**Task to complete**
Pull out of the data below the stretch of lines bounded by the one containing "Keep writing the" and the one containing "b.build('finial', 'tin', MR)", both bounds included, unchanged.

[Start of Data excerpts]

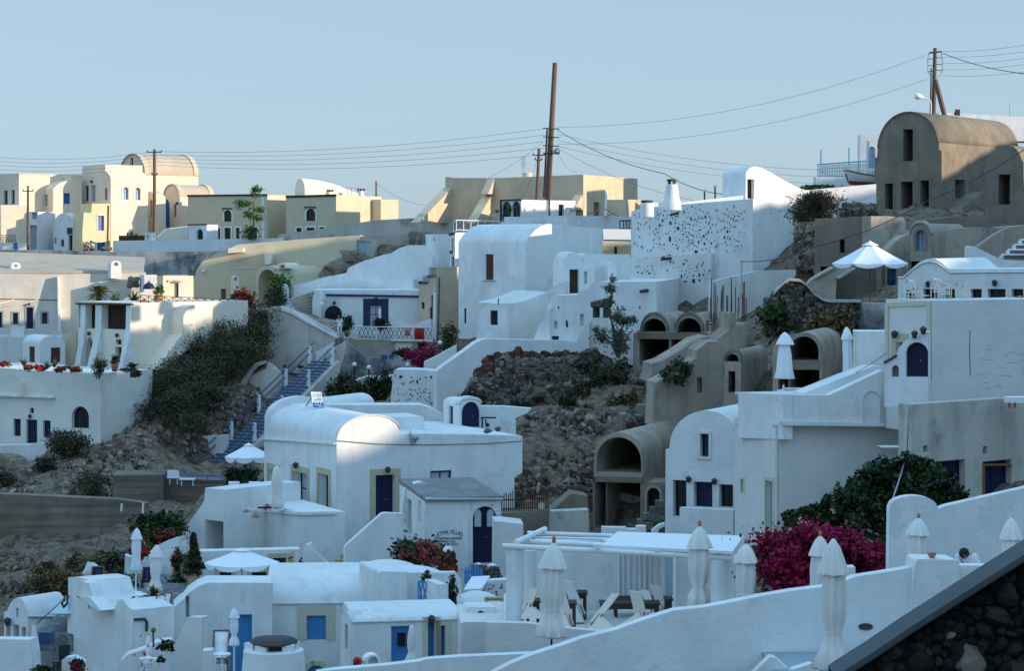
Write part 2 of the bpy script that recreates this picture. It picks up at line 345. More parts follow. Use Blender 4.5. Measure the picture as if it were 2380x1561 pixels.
class House(T):
    """an outline drawn on a vertical plane pushed back into a body; openings are real recesses"""
    def __init__(s, name, label, cat, p, outline, depth=None, xend=None, mat='white', sink=.8, group=None, part='wall', ref=None, level=True):
        pts = [p.sz(x, y) for x, y in outline]
        if len(pts) == 4 and level:             # a rectangle: level top and bottom taken at the near corner
            r = min(pts, key=lambda q: p.Y(q[0])); top = [q for q in pts if abs(q[0]-r[0]) < 1e-6]
            zt, zb = max(q[1] for q in top), min(q[1] for q in top)
            a0, a1 = min(q[0] for q in pts), max(q[0] for q in pts); pts = [(a0, zb),(a0, zt),(a1, zt),(a1, zb)]
        zmin = min(z for a, z in pts)
        pts = [(a, z-sink if z < zmin+.35 else z) for a, z in pts]
        s.p, s.pts, s.mat, s.pn = p, pts, mat, part
        amin, amax = min(a for a, z in pts), max(a for a, z in pts)
        if p.yaw <= 0: s.sp = PL(p.w(amax,0), p.yaw+90); s.sa = amax
        else: s.sp = PL(p.w(amin,0), p.yaw-90); s.sa = amin
        if xend is not None: depth = abs(s.sp.s(xend))
        if depth > 60 or depth < .05: print('DEPTH?', label, depth)
        s.depth = depth; s.ops = []
        super().__init__(name, label, cat, p.w((amin+amax)/2, min(z for a, z in pts),-depth/2), group)
    def op(s, kind, x0, y0, x1, y1, arch=0, face='F', rev=.22, sur=None, sw=.14, side_in=False):
        p = s.p if face == 'F' else s.sp
        a0, a1 = p.s(x0), p.s(x1); uc = (x0+x1)/2; _, z1 = p.sz(uc, y0); _, z0 = p.sz(uc, y1)
        s.ops.append((kind, p, a0, z0, a1, z1, arch, face, rev, sur, sw)); return s
    def build(s):
        p = s.p; mb = MB(); inw = -p.n; D = inw*s.depth
        zb = min(z for a, z in s.pts)
        def loop(o):
            k, q, a0, z0, a1, z1, ar, fc, rv, su, sw = o
            if ar:
                rise = min((a1-a0)/2,(z1-z0)*.95) if ar == 1 else ar*(z1-z0)
                l = [(a0, z0)]+arcpts(a0, z1-rise, a1, z1,12)+[(a1, z0)]
            else: l = [(a0, z0),(a0, z1),(a1, z1),(a1, z0)]
            return [q.w(a, z) for a, z in l]
        fo = [o for o in s.ops if o[7] == 'F']; so = [o for o in s.ops if o[7] == 'S']
        front = [p.w(a, z) for a, z in s.pts]; n = len(front)
        mb.faceholes(front,[loop(o) for o in fo], inw,[o[8]+(.03 if o[0] in KIND else 0) for o in fo])
        mb.faceholes([q+D for q in front],[], inw,[])
        done = False
        for i in range(n):
            j = (i+1) % n; a, b_ = front[i], front[j]
            quad = [a, b_, b_+D, a+D]
            vert = abs(s.pts[i][0]-s.sa) < .02 and abs(s.pts[j][0]-s.sa) < .02
            if vert and so and not done and abs(s.pts[i][1]-s.pts[j][1]) > 1:
                done = True; mb.faceholes(quad,[loop(o) for o in so],-s.sp.n,[o[8]+(.03 if o[0] in KIND else 0) for o in so])
            else: mb.poly(*quad)
        for o in s.ops:
            if o[0] not in KIND:
                l = loop(o); q = -(p if o[7] == 'F' else s.sp).n*o[8]; mb.faceholes([v+q for v in l],[], q,[])
        s.body = s.part(s.pn, mb, s.mat)
        for o in s.ops:
            k, q, a0, z0, a1, z1, ar, fc, rv, su, sw = o
            if k in KIND: fill(s, s.body, q, k, a0, z0, a1, z1, ar, rv)
            if su: s.ring(q, a0, z0, a1, z1, ar, su, sw)
        return s
    def ring(s, q, a0, z0, a1, z1, ar, mat, w, nm='surround', out=.03):
        def lp(i, bot):
            if ar: 
                rise = min((a1-a0)/2,(z1-z0)*.95)
                return [(a0-i, z0-bot)]+arcpts(a0-i, z1-rise, a1+i, z1+i,12)+[(a1+i, z0-bot)]
            return [(a0-i, z0-bot),(a0-i, z1+i),(a1+i, z1+i),(a1+i, z0-bot)]
        bot = w if nm == 'surround4' else 0
        o, i = lp(w, bot), lp(0,0); mb = MB(); n = len(o)
        rng_ = range(n) if bot else range(n-1)
        for k in rng_:
            k2 = (k+1) % n
            A, B, C, Dd = [q.w(*t, out) for t in (o[k], o[k2], i[k2], i[k])]; b_ = -q.n*(out+.02)
            mb.add([A, B, C, Dd, A+b_, B+b_, C+b_, Dd+b_],[(0,1,2,3),(4,7,6,5),(0,4,5,1),(3,2,6,7),(0,3,7,4),(1,5,6,2)])
        s.part('surround', mb, mat)
    def slab(s, name, outline, out, mat, back=.05, face='F', parent=None):     # a proud piece drawn on the front
        q = s.p if face == 'F' else s.sp
        mb = MB().prism([q.at(x, y, out) for x, y in outline],-q.n*(out+back)); return s.part(name, mb, mat, parent)
    def lamp(s, x, y, face='F', r=.13):
        q = s.p if face == 'F' else s.sp; c = q.at(x, y,.16)
        mb = MB().lathe(c-Vector((0,0, r*1.3)),[(.03,0),(r*.7,.05),(r, r*1.6),(r*1.2, r*1.7),(.04, r*2.5)],8)
        mb.obox(q.at(x, y,-.02)-q.d*.03+Vector((0,0,.06)), q.d*.06, q.n*.18, Vector((0,0,.05)))
        s.part('wall_lamp', mb, 'slate')
def wall(name, label, cat, p, outline, depth=.4, mat='white', sink=.6, group=None):
    """a free-standing wall or parapet: one mesh"""
    pts = [p.sz(x, y) for x, y in outline]; zm = min(z for a, z in pts)
    mb = MB().prism([p.w(a, z-sink if z < zm+.3 else z) for a, z in pts],-p.n*depth)
    return single(name, label, cat, mb, mat, group=group)
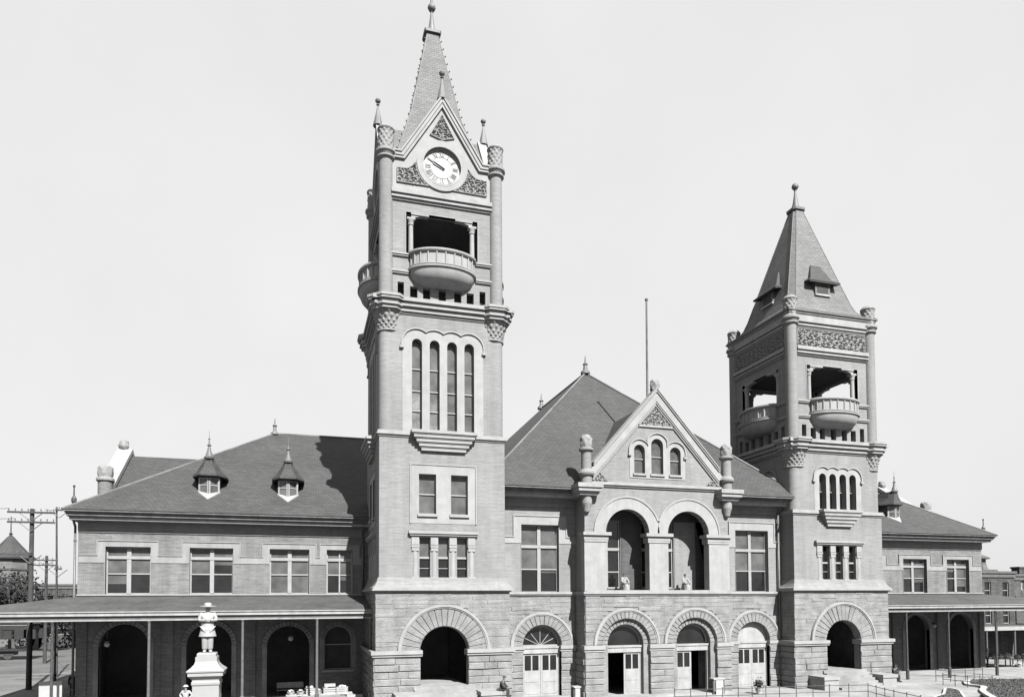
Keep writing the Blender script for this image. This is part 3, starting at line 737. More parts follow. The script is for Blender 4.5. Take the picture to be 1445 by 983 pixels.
# roofs
def hip(name, x0, x1, y0, y1, z0, rx0, rx1, ry0, ry1, zr, par, mat='slate', kick=.0):
    b = MB()
    c = [(x0, y0, z0), (x1, y0, z0), (x1, y1, z0), (x0, y1, z0)]
    if abs(ry0-ry1) > .01: r = [(rx0, ry0, zr), (rx0, ry1, zr)]
    else: r = [(rx0, ry0, zr), (rx1, ry0, zr)]
    I = [b.p(*q) for q in c]; R = [b.p(*q) for q in r]
    if abs(ry0-ry1) > .01: b.face((I[0], I[1], R[0])); b.face((I[1], I[2], R[1], R[0])); b.face((I[2], I[3], R[1])); b.face((I[3], I[0], R[0], R[1]))
    else: b.face((I[0], I[1], R[1], R[0])); b.face((I[1], I[2], R[1])); b.face((I[2], I[3], R[0], R[1])); b.face((I[3], I[0], R[0]))
    b.face(I[::-1])
    o = b.build(name, mat, par); return o
MR = hip('main_roof', 11.3, 36.3, 44.25, 81, 14.2, 23.8, 23.8, 56.75, 68.5, 26.4, HALL)
b = MB()
for p in ((11.3, 44.25, 14.22), (36.3, 44.25, 14.22)): b.tube(p, (23.8, 56.75, 26.45), .09, 6)
b.tube((23.8, 56.75, 26.45), (23.8, 68.5, 26.45), .1, 6); b.build('ridge_roll', 'tin', MR)
for y in (56.75, 68.5):
    b = MB(); b.lathe([(.42, 26.35), (.4, 26.55), (.22, 26.7), (.16, 27.1), (.24, 27.2), (.08, 27.4), (.04, 27.9), (.01, 28.0)], 23.8, y, 12); b.build('finial', 'tin', MR)

# ---------------------------------------------------------------- gabled entrance bay
random.seed(33)
BX = 23.82; YB = -44.0
FB = FRONT(BX, 44.0)                             # d = 0 is the face of the bay
GX = 5.52
b = MB(FB)
ac = (-2.36, 2.32); ar = 1.63; zsp = 11.2
lx = (-2.52, 2.72)
arch_holes = [archp(c, ar, 7.3, zsp) for c in ac]
gw = [(-1.41, .41, 16.92), (-.05, .46, 17.35), (1.36, .42, 16.87)]
gable = [(-GX, 7.0), (-GX, 14.9), (-5.0, 15.2), (-.14, 20.75), (4.75, 15.2), (GX, 14.9), (GX, 7.0)]
b.slab(gable, arch_holes+[archp(c, r, 15.32, z) for c, r, z in gw], -.6, 0)
b.box(-GX, -GX+.5, -1.7, -.6, 7.0, 14.5); b.box(GX-.5, GX, -1.7, -.6, 7.0, 14.5)
BAY = b.build('gabled_bay', 'brick', HALL)
b = MB(FB)
b.slab(rect(-GX, GX, 0, 7.02), [archp(c, 1.72, 0, 3.6) for c in lx], -.5, -.02)
hl = [('arch', c, 2.44, 3.62) for c in lx]+[('rect', c-1.72, c+1.72, 0, 3.62) for c in lx]
b.rock(-GX, GX, 3.62, 6.98, 0, hl, .27, (.015, .045)); b.rock(-GX-.08, GX+.08, .1, 3.14, .05, hl, .42, (.04, .11), .8, 1.7)
b.box(-GX-.08, lx[0]-1.74, -.3, .06, 0, 3.15); b.box(lx[0]+1.74, lx[1]-1.74, -.3, .06, 0, 3.15); b.box(lx[1]+1.74, GX+.08, -.3, .06, 0, 3.15)
b.fr = LEFT(BX-GX, 44.9); b.rock(-.8, .88, .1, 3.14, .05, row=.42); b.rock(-.8, .86, 3.62, 6.98, .0, row=.27, pr=(.015, .045)); b.box(-.8, .9, -.4, .0, 0, 7.0)
b.fr = RIGHT(BX+GX, 44.9); b.rock(-.88, .8, .1, 6.98, .0); b.box(-.9, .8, -.4, .0, 0, 7.0)
b.build('ground_storey', 'ashlar', BAY)
for c in lx:
    b = MB(FB); b.wedges(c, 3.62, 1.74, 2.24, -.4, .1, 21, .015); b.build('arch_ring', 'ashlar', BAY)
    b = MB(FB); b.wedges(c, 3.62, 1.33, 1.74, -.5, -.16, 17, .012); b.slab(rect(c-1.74, c-1.33, 0, 3.62), [], -.5, -.16); b.slab(rect(c+1.33, c+1.74, 0, 3.62), [], -.5, -.16); b.build('inner_arch_ring', 'ashlar', BAY)
    b = MB(FB); b.arc(c, 3.62, 2.22, 2.46, -.1, .13, n=28); b.arc(c, 3.62, 2.30, 2.44, 0, .18, n=28); b.build('hood_mould', 'stone', BAY)
for x0, x1 in ((-GX-.15, lx[0]-1.66), (lx[0]+1.66, lx[1]-1.66), (lx[1]+1.66, GX+.15)):
    b = MB(FB); b.box(x0, x1, -.3, .14, 3.16, 3.32); b.box(x0-.04 if x0 < -4 else x0, x1+.04 if x1 > 5 else x1, -.3, .22, 3.32, 3.6); b.build('impost_band', 'stone', BAY)
b = MB(FB); b.box(-GX-.1, GX+.1, -1.7, .12, 6.94, 7.04); b.box(-GX-.18, GX+.18, -1.7, .2, 7.04, 7.2); b.box(-GX+.1, GX-.1, -1.7, .06, 7.2, 7.26); b.build('sill_course', 'stone', BAY)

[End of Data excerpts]

**Solution to this exercise**
Keep writing the Blender script for this image. This is part 3, starting at line 737. More parts follow. The script is for Blender 4.5. Take the picture to be 1445 by 983 pixels.
# roofs
def hip(name, x0, x1, y0, y1, z0, rx0, rx1, ry0, ry1, zr, par, mat='slate', kick=.0):
    b = MB()
    c = [(x0, y0, z0), (x1, y0, z0), (x1, y1, z0), (x0, y1, z0)]
    if abs(ry0-ry1) > .01: r = [(rx0, ry0, zr), (rx0, ry1, zr)]
    else: r = [(rx0, ry0, zr), (rx1, ry0, zr)]
    I = [b.p(*q) for q in c]; R = [b.p(*q) for q in r]
    if abs(ry0-ry1) > .01: b.face((I[0], I[1], R[0])); b.face((I[1], I[2], R[1], R[0])); b.face((I[2], I[3], R[1])); b.face((I[3], I[0], R[0], R[1]))
    else: b.face((I[0], I[1], R[1], R[0])); b.face((I[1], I[2], R[1])); b.face((I[2], I[3], R[0], R[1])); b.face((I[3], I[0], R[0]))
    b.face(I[::-1])
    o = b.build(name, mat, par); return o
MR = hip('main_roof', 11.3, 36.3, 44.25, 81, 14.2, 23.8, 23.8, 56.75, 68.5, 26.4, HALL)
b = MB()
for p in ((11.3, 44.25, 14.22), (36.3, 44.25, 14.22)): b.tube(p, (23.8, 56.75, 26.45), .09, 6)
b.tube((23.8, 56.75, 26.45), (23.8, 68.5, 26.45), .1, 6); b.build('ridge_roll', 'tin', MR)
for y in (56.75, 68.5):
    b = MB(); b.lathe([(.42, 26.35), (.4, 26.55), (.22, 26.7), (.16, 27.1), (.24, 27.2), (.08, 27.4), (.04, 27.9), (.01, 28.0)], 23.8, y, 12); b.build('finial', 'tin', MR)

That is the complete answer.